Purpose:
This case study examines a workshop-based pedagogical approach designed to engage sustainable engineering students in expansive reflection on the application of eco-design principles to a plausible problem. A structured, two-stage phased methodology provides a framework for deepening solution design in light of new information. Utilizing a central design challenge on the single-use water bottle, the study emphasizes the "concordance of scripts" – the logical alignment and flow between phases – to optimize learning and the development of an in-depth rationale for eco-conscious solutions.

Framework:
The workshop framework employs a two-stage phased approach built on a foundation of script concordance:

Stage 1: Problem Comprehension and Solution Exploration:
(Phase 1) Contextualization: Introduction to eco-design principles and the environmental impact of single-use water bottles.
(Phase 2) Initial Problem Analysis: Students analyze the challenge faced by a company due to restrictions on single-use plastic water bottles, as well as two general concepts for solutions, first individually, then in teams
(Phase 3) Divergent Solution Exploration: Having weighed the proposed solutions and made a rationale for choosing one over the other, the teams enrich their potential solutions (e.g., biodegradable/recyclable materials, reusable container systems).

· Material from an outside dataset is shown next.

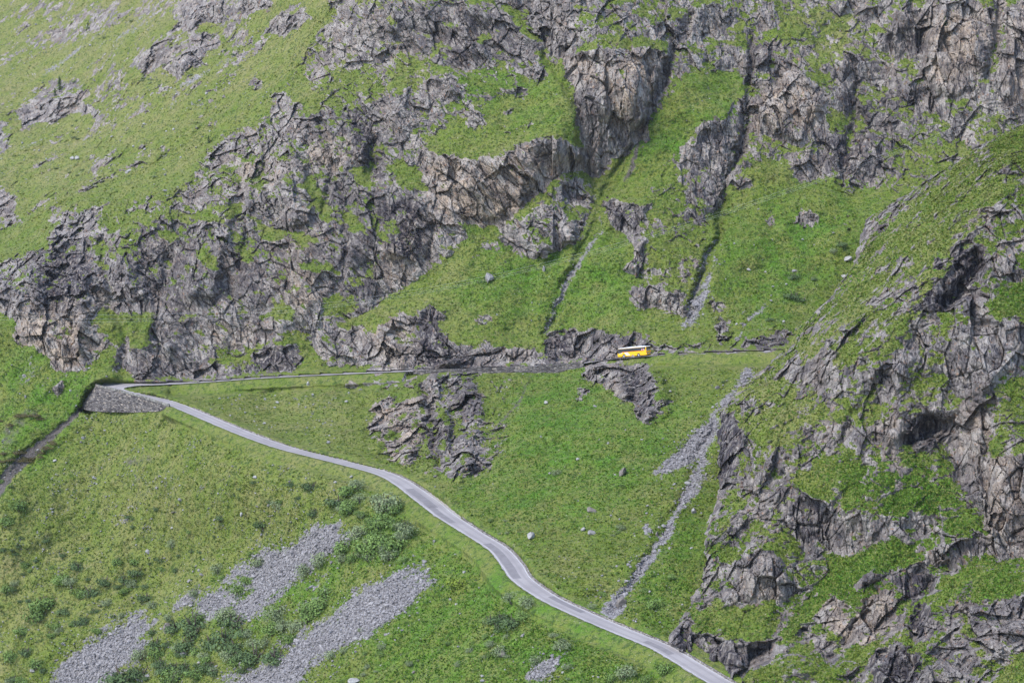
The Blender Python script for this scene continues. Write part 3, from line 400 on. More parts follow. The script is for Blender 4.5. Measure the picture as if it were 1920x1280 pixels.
# road bed: where the roadway (a little wider) lies, its own depth
W_road = np.zeros((MH, MW)); Yroad = np.zeros((MH, MW))
def bed(p4, drop):
    q = p4.copy(); q[:, 2] -= drop; us, vs = proj(q)
    a = max(0, int((us.min() - U0) / MS) - 1); b = min(MW, int((us.max() - U0) / MS) + 3); c = max(0, int((vs.min() - V0) / MS) - 1); d = min(MH, int((vs.max() - V0) / MS) + 3)
    if b <= a or d <= c: return
    mu, mv = MU[c:d, a:b], MV[c:d, a:b]; ins = inpoly(mu, mv, list(zip(us, vs)))
    if not ins.any(): return
    n = np.cross(q[2] - q[0], q[3] - q[1]); dx, ry, rz = ray(mu[ins], mv[ins])
    t = (n @ (q[0] - np.array([0, 0, CZ]))) / (n[0] * dx + n[1] * ry + n[2] * rz)
    w = W_road[c:d, a:b]; y = Yroad[c:d, a:b]; y[ins] = t * ry; w[ins] = 1
for i in range(len(OUT) - 1):
    o0, o1, i0, i1 = OUT[i], OUT[i + 1], INN[i], INN[i + 1]
    e0 = (o0 - i0) / np.linalg.norm(o0 - i0); e1 = (o1 - i1) / np.linalg.norm(o1 - i1); mo = 1.4
    if i > len(OUT) - 8 * 3 * 4: pass
    bed(np.array([o0 + e0 * mo, o1 + e1 * mo, i1 - e1 * mo, i0 - e0 * mo]), 0.14)
for i in range(len(OUT) - 1):                    # turfed embankment falling away on the valley side
    up_ = i < NU; E, K = (INN, OUT) if up_ else (OUT, INN); u_, v_ = proj(E[i])
    if (up_ and (u_ < 330 or 765 < u_ < 1235)) or (not up_ and u_ < 322) or v_ > 1330: continue
    e0 = (E[i] - K[i]) / np.linalg.norm(E[i] - K[i]); e1 = (E[i + 1] - K[i + 1]) / np.linalg.norm(E[i + 1] - K[i + 1]); L_, h_ = (6.0, 3.0) if up_ else (4.5, 2.0)
    q4 = np.array([E[i] + e0 * L_, E[i + 1] + e1 * L_, E[i + 1] + e1 * .9, E[i] + e0 * .9]); q4[:2, 2] -= h_; bed(q4, .05 if u_ < 1235 or not up_ else -.35)
wb = np.maximum(blur(W_road, 2.2), 1e-9); Yext = blur(Yroad * W_road, 2.2) / wb
w1 = np.maximum(blur(W_road, .8), 1e-9); Yin = blur(Yroad * W_road, .8) / w1
Wr = np.maximum(np.clip(wb * 2.0, 0, 1), blur(W_road, .6)); Yext = np.where(W_road > 0, Yin, np.where(wb > .004, Yext, YA)); Wr = np.where(wb > .004, Wr, 0)
Wr = np.where(MU > uE(MV) + 12, np.where(MV > 1100, Wr, 0), Wr)

def ledges(Rm, Ym, keep, amp, lam=.35, mu=(1 / 130.0) ** 2):
    """depth change that steepens bare rock and flattens turf: least-squares fit of the wanted steps, smooth sideways"""
    q = unproj(MU, MV, Ym); dz = np.minimum(np.abs(np.gradient(q[..., 2], axis=0)), .7) / MS
    cot = 1.25 - 1.25 * sstep(.2, .8, blur(Rm, 1.5)); g = -(cot - blur(cot, 40)) * dz * keep          # per px of v
    Hp = np.concatenate([g, -g[::-1]], 0); Hp = np.concatenate([Hp, Hp[:, ::-1]], 1)
    ku = 2 * np.pi * np.fft.fftfreq(Hp.shape[1], MS)[None]; kv = 2 * np.pi * np.fft.fftfreq(Hp.shape[0], MS)[:, None]
    Gf = np.fft.fft2(Hp); y = np.real(np.fft.ifft2(-1j * kv * Gf / (kv ** 2 + lam * ku ** 2 + mu)))[:MH, :MW]
    return amp * np.tanh(y / amp) * keep
RB_noise = np.clip(Bs_s + .7 * fbm(unproj(MU, MV, YB) / np.array([8.0, 8.0, 10.0]) + 50, 21, 4) * (1 - np.abs(2 * Bs_s - 1)) + .05, 0, 1)
KEEP = (1 - Wr) * (1 - .8 * np.clip(Grv, 0, 1))
LA = ledges(Rk_s * (1 - np.clip(Grv * 1.3, 0, 1)), YA, KEEP, 12.5)
LB = ledges(RB_noise, YB, np.ones_like(Wr), 7.5)
def make_ground(name, layer, uu, vv, Y0, roll=None):
    """uu,vv: grids; Y0: smooth depth; returns arrays and the mesh"""
    nr, nc = uu.shape; P0 = unproj(uu, vv, Y0); p = P0.reshape(-1, 3)
    wu = fbm(p / 11.0, 3, 4).reshape(uu.shape); wv = fbm(p / 9.0 + 31.7, 5, 4).reshape(uu.shape)
    w2 = fbm(p / 2.2 + 7, 8, 2).reshape(uu.shape)
    su = uu + 13 * wu + 3.5 * w2; sv = vv + 9 * wv + 2.5 * w2
    base = Rk_s if layer == 'A' else Bs_s
    R = samp(base, su, sv); G = samp(Grv, uu + 6 * wu + 3 * w2, vv + 5 * wv + 3 * w2) if layer == 'A' else np.zeros_like(uu)
    D = samp(Dirt, uu + 4 * wu + 2 * w2, vv + 4 * wv + 2 * w2)
    if layer == 'B':
        n1 = fbm(p / np.array([7.0, 7.0, 9.0]) + 50, 21, 4).reshape(uu.shape); R = np.clip(R + .75 * n1 * (1 - np.abs(2 * R - 1)) + .05, 0, 1)
    road = samp(Wr, uu, vv) if (layer == 'A' or True) else 0
    if layer == 'B': road = road * (vv > 1100) * 0
    R = R * (1 - np.clip(G * 1.3, 0, 1))
    damp = (1 - road) * (1 - .75 * np.clip(G, 0, 1))
    far = sstep(1000, 820, Y0) * .5 + .5
    Y = Y0 + samp(LA if layer == 'A' else LB, su, sv)
    Y += samp(Gul if layer == 'A' else GulB, su, sv) * (1 - road)
    q = unproj(uu, vv, Y).reshape(-1, 3)
    Rf = R.ravel() * damp.ravel()
    but = fbm(np.stack([q[:, 0] + (.55 * q[:, 2] if layer == 'A' else 0), q[:, 1] * .6, q[:, 2] * .3], -1) / 20.0, 47, 3) * 3.6 * Rf * np.where(q[:, 1] > 850, .5, 1)
    big = fbm(q / 38.0, 40, 3) * 4.5 + fbm(q / 14.0 + 9, 44, 3) * 2.0
    dsp = big * damp.ravel() * (1 - .5 * G.ravel()) + but
    grs = fbm(q / np.array([5.0, 5.0, 3.0]), 50, 3) * .55 + fbm(q / 1.3, 55, 2) * .34 + rng.normal(0, .085, len(q))
    sod = (np.abs(fbm(q / np.array([3.4, 3.4, 2.4]) + 70, 58, 2)) - .3) * -1.9 * sstep(.08, .3, R.ravel()) * (1.25 if layer == 'B' else .8); grs = grs + sod
    dsp += grs * (1 - road.ravel()) * (1 - Rf) * (1 - .5 * G.ravel())
    sel = np.nonzero(Rf > .04)[0]; qs = q[sel]; rs = Rf[sel]
    # foliation: slabs dipping to the right on the left face, upright ribs elsewhere
    ang = np.where(qs[:, 0] < 15, np.where(qs[:, 1] < 712, -.45, .62), .12) if layer == 'A' else np.full(len(qs), .15)
    ca, sa = np.cos(ang), np.sin(ang)
    qa = np.stack([qs[:, 0] * ca + qs[:, 2] * sa, qs[:, 1] * .9, -qs[:, 0] * sa + qs[:, 2] * ca], -1).astype(np.float32)
    wob = np.stack([fbm(qs / 6.0, 61, 2), fbm(qs / 6.0 + 40, 62, 2), fbm(qs / 6.0 + 80, 63, 2)], -1)
    d = np.zeros(len(qs), np.float32)
    for k, (sx, sy, sz, amp, crk, wb_) in enumerate(((12.0, 13.0, 22.0, 4.2, .0, .07), (5.2, 6.5, 13.0, 2.9, .9, .07), (2.4, 3.2, 6.5, 1.1, .28, .08), (1.0, 1.4, 2.6, .34, .2, .1))):
        f1, f2, fh = voro((qa + wob * sx * wb_) / np.array([sx, sy, sz]), 70 + k * 5)
        d += amp * fh + crk * (1 - sstep(.0, .075, f2 - f1))
    sw_ = fbm(qs / 9.0, 91, 3) * 1.3
    for per, amp in ((3.9, .8), (1.7, .4)):
        t_ = ((qa[:, 0] + qa[:, 1] * .5) / per + sw_ * 1.6 / per) % 1.0; d += amp * (np.minimum(t_ / .82, (1 - t_) / .18) - .5) * -1.0
    fl = np.ones(len(q)); dsp[sel] += d * rs * np.clip(far.ravel()[sel], 0, 1)
    Y = Y + dsp.reshape(uu.shape)
    # scree: lumpy
    if layer == 'A':
        gs = np.nonzero(G.ravel() > .05)[0]
        if len(gs):
            f1, f2, fh = voro(q[gs] / .95, 140); Yf = Y.ravel(); Yf[gs] += (fh * .55 + .12 * (1 - sstep(0, .15, f2 - f1))) * np.clip(G.ravel()[gs] * 1.5, 0, 1) * (1 - road.ravel()[gs]); Y = Yf.reshape(uu.shape)
        rw = samp(Wr, uu, vv); ye = samp(Yext, uu, vv); Y = Y * (1 - rw) + ye * rw
    return Y, R, G, D, road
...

Stage 2: Solution Refinement and Synthesis:
(Phase 4) Iterative Development & Script Refinement: New information on the case study is introduced. Students are instructed to reevaluate their original solution. Based on their assessment of its validity the initial solution is improved upon or wholly redesigned.
(Phase 5) Presentation and Discussion: Teams present their proposed solutions, engaging in cross-team discussions, feedback, and comparative analysis.

The "concordance of scripts" is achieved through the logical sequencing of these phases, where each phase builds upon the previous one to guide students from initial problem understanding to the synthesis of refined, sustainable solutions.

Methods:
Students in a sustainable engineering course participated in the eco-design workshop. Data collection included qualitative observations of student engagement, analysis of student-generated design solutions, and potentially feedback gathered through post-workshop activities.

Results:
The two-stage phased approach facilitated a structured and progressive learning experience. Stage 1 effectively engaged students in the problem context and encouraged exploration of diverse solutions. Stage 2 promoted collaborative design development and the application of eco-design principles. Students engaged with key eco-design considerations, proposing well-thought out solutions that reflected an understanding of sustainability, and an ability to integrate new information.

Conclusion:
The two-stage phased workshop, structured around the principle of script concordance, provides an effective framework for eco-design education. This approach promotes student engagement, facilitates a familiarization with the complexity and solution ambiguity of sustainability challenges.

Keywords: Eco-design, Sustainable Engineering, Workshop, Case Study, Water Bottle, Problem-Based Learning, Collaborative Learning.